→ SUPPLIED DATA:

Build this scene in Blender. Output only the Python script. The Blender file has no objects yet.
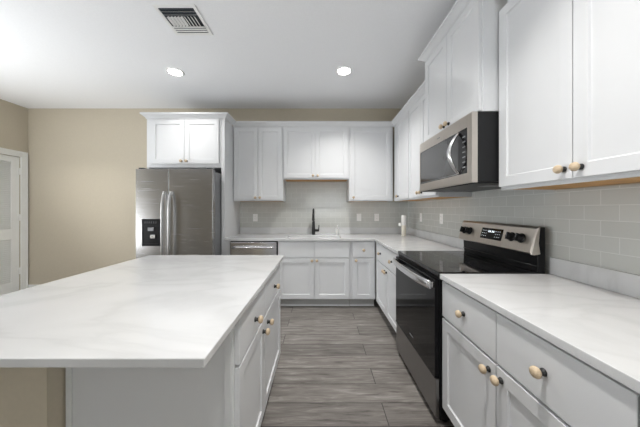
import bpy, bmesh, math, random
from math import pi, sin, cos, radians
random.seed(4)
SC = bpy.context.scene
COL = SC.collection

# ------------------------------------------------------------------ camera
H = 1.30
cam_d = bpy.data.cameras.new('camera'); cam = bpy.data.objects.new('camera', cam_d); COL.objects.link(cam)
cam.location = (0, 0, H); cam.rotation_euler = (pi/2, 0, 0)
cam_d.sensor_width = 36; cam_d.lens = 36*247/640
cam_d.shift_x = 0.8/640; cam_d.shift_y = -4.5/640
cam_d.clip_start = 0.02
SC.camera = cam
# ------------------------------------------------------------------ view, world, light
SC.view_settings.view_transform = 'Standard'; SC.view_settings.look = 'None'
SC.view_settings.gamma = 1; SC.view_settings.use_curve_mapping = False
SC.view_settings.exposure = 0.63
w = bpy.data.worlds.new('sky'); SC.world = w; w.use_nodes = True
bg = w.node_tree.nodes['Background']
sky = w.node_tree.nodes.new('ShaderNodeTexSky'); sky.sky_type = 'HOSEK_WILKIE'; sky.turbidity = 3
w.node_tree.links.new(sky.outputs[0], bg.inputs[0]); bg.inputs[1].default_value = 0.6

def area(name, loc, rot, sx, sy, power, col=(1, 1, 1), shape='RECTANGLE', spread=pi):
    d = bpy.data.lights.new(name, 'AREA'); d.shape = shape; d.size = sx; d.size_y = sy
    d.energy = power; d.color = col; d.spread = spread
    o = bpy.data.objects.new(name, d); COL.objects.link(o); o.location = loc; o.rotation_euler = rot
    return o
# fill lamps added at two invented windows, on the left and behind the viewpoint
COOL = (0.95, 0.98, 1.0)
area('added_fill_lamp', (-4.48, 1.45, 1.35), (pi/2+.75, 0, -pi/2), 1.2, 2.0, 66, COOL)
area('added_fill_lamp', (.35, -2.93, 1.55), (pi/2+1.05, 0, 0), 1.7, 1.7, 50, COOL)
DOWN_W = 9

XR, XL, YB, YF, ZC = 1.395, -4.55, 3.86, -3.0, 2.87

# ------------------------------------------------------------------ materials
def srgb(r, g, b):
    f = lambda c: (c/255/12.92) if c/255 <= .04045 else ((c/255+.055)/1.055)**2.4
    return (f(r), f(g), f(b), 1)
def new_mat(name, col, rough=.5, metal=0, spec=.5, coat=0):
    m = bpy.data.materials.new(name); m.use_nodes = True
    b = m.node_tree.nodes['Principled BSDF']
    b.inputs['Base Color'].default_value = col; b.inputs['Roughness'].default_value = rough
    b.inputs['Metallic'].default_value = metal; b.inputs['Specular IOR Level'].default_value = spec
    b.inputs['Coat Weight'].default_value = coat
    return m
def N(m, t, **kw):
    n = m.node_tree.nodes.new(t)
    for k, v in kw.items(): setattr(n, k, v)
    return n
def L(m, a, b): m.node_tree.links.new(a, b)
def bsdf(m): return m.node_tree.nodes['Principled BSDF']
def ramp(m, fac, stops):
    r = N(m, 'ShaderNodeValToRGB'); L(m, fac, r.inputs[0])
    e = r.color_ramp.elements
    while len(e) < len(stops): e.new(.5)
    for i, (p, c) in enumerate(stops): e[i].position = p; e[i].color = c
    return r
def noisy(m, scale, amount, stretch=(1, 1, 1), bump=0, detail=4):
    """small tone variation and bump from noise, in object space"""
    b = bsdf(m); c = tuple(b.inputs['Base Color'].default_value)
    tc = N(m, 'ShaderNodeTexCoord'); mp = N(m, 'ShaderNodeMapping'); mp.inputs['Scale'].default_value = stretch
    no = N(m, 'ShaderNodeTexNoise'); no.inputs['Scale'].default_value = scale; no.inputs['Detail'].default_value = detail
    L(m, tc.outputs['Object'], mp.inputs[0]); L(m, mp.outputs[0], no.inputs['Vector'])
    lo = tuple(x*(1-amount) for x in c[:3])+(1,); hi = tuple(min(1, x*(1+amount)) for x in c[:3])+(1,)
    r = ramp(m, no.outputs['Fac'], [(.3, lo), (.7, hi)]); L(m, r.outputs[0], b.inputs['Base Color'])
    if bump:
        bp = N(m, 'ShaderNodeBump'); bp.inputs['Strength'].default_value = bump; bp.inputs['Distance'].default_value = .002
        L(m, no.outputs['Fac'], bp.inputs['Height']); L(m, bp.outputs[0], b.inputs['Normal'])
    return m

M = {}
M['white'] = noisy(new_mat('white_cabinet_paint', (.68, .69, .705, 1), .34, spec=.45), 3, .012)
M['trimwhite'] = noisy(new_mat('white_trim_paint', (.84, .85, .83, 1), .4), 3, .02)
M['beige'] = noisy(new_mat('beige_wall_paint', (.555, .50, .40, 1), .75, spec=.25), 60, .02, bump=.08)
M['ceil'] = noisy(new_mat('white_ceiling_paint', (.90, .91, .93, 1), .85, spec=.2), 90, .015, bump=.1)
M['black'] = noisy(new_mat('black_enamel', (.009, .009, .010, 1), .3, spec=.2), 20, .1)
M['blackmatte'] = noisy(new_mat('matte_black', (.012, .012, .012, 1), .5), 20, .1)
M['blackmetal'] = noisy(new_mat('black_faucet_metal', (.01, .01, .011, 1), .35), 20, .1)
M['glassblack'] = noisy(new_mat('black_glass', (.006, .006, .007, 1), .05, spec=.4), 8, .05)
M['oven'] = noisy(new_mat('oven_door_glass', (.006, .006, .007, 1), .07, spec=.16), 8, .05)
M['mwglass'] = noisy(new_mat('microwave_door_glass', (.05, .052, .055, 1), .09, spec=.8), 8, .05)
M['knobwood'] = noisy(new_mat('pale_knob_wood', srgb(196, 176, 148), .5), 60, .15, (1, 1, 6))
M['under'] = noisy(new_mat('unfinished_birch_underside', srgb(200, 152, 92), .6), 14, .18, (6, .6, 1))
M['toe'] = noisy(new_mat('toe_kick_paint', (.40, .40, .39, 1), .5), 5, .03)
M['plastic'] = noisy(new_mat('white_plastic', (.88, .88, .87, 1), .35), 10, .01)
M['cream'] = noisy(new_mat('cream_plastic', (.72, .69, .60, 1), .35), 10, .02)
M['slot'] = noisy(new_mat('outlet_slot', (.08, .08, .08, 1), .5), 10, .02)
M['darkgrey'] = noisy(new_mat('dark_grey_casing', (.010, .010, .011, 1), .4, spec=.3), 15, .08)
M['casegrey'] = noisy(new_mat('grey_painted_steel_case', (.23, .235, .245, 1), .42, .3), 15, .05)
M['duct'] = noisy(new_mat('duct_shade', (.05, .06, .07, 1), .7), 10, .1)
M['ring'] = noisy(new_mat('burner_ring_print', (.09, .09, .095, 1), .12), 8, .05)

def brushed(name, col, rough, direction):
    m = new_mat(name, col, rough, 1)
    b = bsdf(m); tc = N(m, 'ShaderNodeTexCoord'); mp = N(m, 'ShaderNodeMapping'); mp.inputs['Scale'].default_value = direction
    no = N(m, 'ShaderNodeTexNoise'); no.inputs['Scale'].default_value = 4; no.inputs['Detail'].default_value = 5
    L(m, tc.outputs['Object'], mp.inputs[0]); L(m, mp.outputs[0], no.inputs['Vector'])
    r = ramp(m, no.outputs['Fac'], [(.3, tuple(x*.96 for x in col[:3])+(1,)), (.7, tuple(min(1, x*1.04) for x in col[:3])+(1,))])
    L(m, r.outputs[0], b.inputs['Base Color'])
    mr = N(m, 'ShaderNodeMapRange'); mr.inputs['To Min'].default_value = rough*.8; mr.inputs['To Max'].default_value = rough*1.25
    L(m, no.outputs['Fac'], mr.inputs['Value']); L(m, mr.outputs[0], b.inputs['Roughness'])
    bp = N(m, 'ShaderNodeBump'); bp.inputs['Strength'].default_value = .02; bp.inputs['Distance'].default_value = .001
    L(m, no.outputs['Fac'], bp.inputs['Height']); L(m, bp.outputs[0], b.inputs['Normal'])
    return m
M['steel'] = brushed('brushed_stainless_steel', (.47, .465, .465, 1), .25, (.6, .6, 25))
M['steelwarm'] = brushed('warm_stainless_steel', (.60, .555, .505, 1), .33, (60, 1, 1))
M['steelhandle'] = brushed('satin_steel_handle', (.50, .50, .50, 1), .3, (1, 1, 1))
M['steelbright'] = brushed('bright_stainless_steel', (.74, .74, .75, 1), .2, (1, 1, 1))
M['steeldark'] = brushed('brushed_steel_drawer', (.27, .265, .26, 1), .3, (1, 1, 60))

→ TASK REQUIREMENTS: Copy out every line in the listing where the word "objects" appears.

→ SOLUTION BELOW:
Build this scene in Blender. Output only the Python script. The Blender file has no objects yet.
cam_d = bpy.data.cameras.new('camera'); cam = bpy.data.objects.new('camera', cam_d); COL.objects.link(cam)
    o = bpy.data.objects.new(name, d); COL.objects.link(o); o.location = loc; o.rotation_euler = rot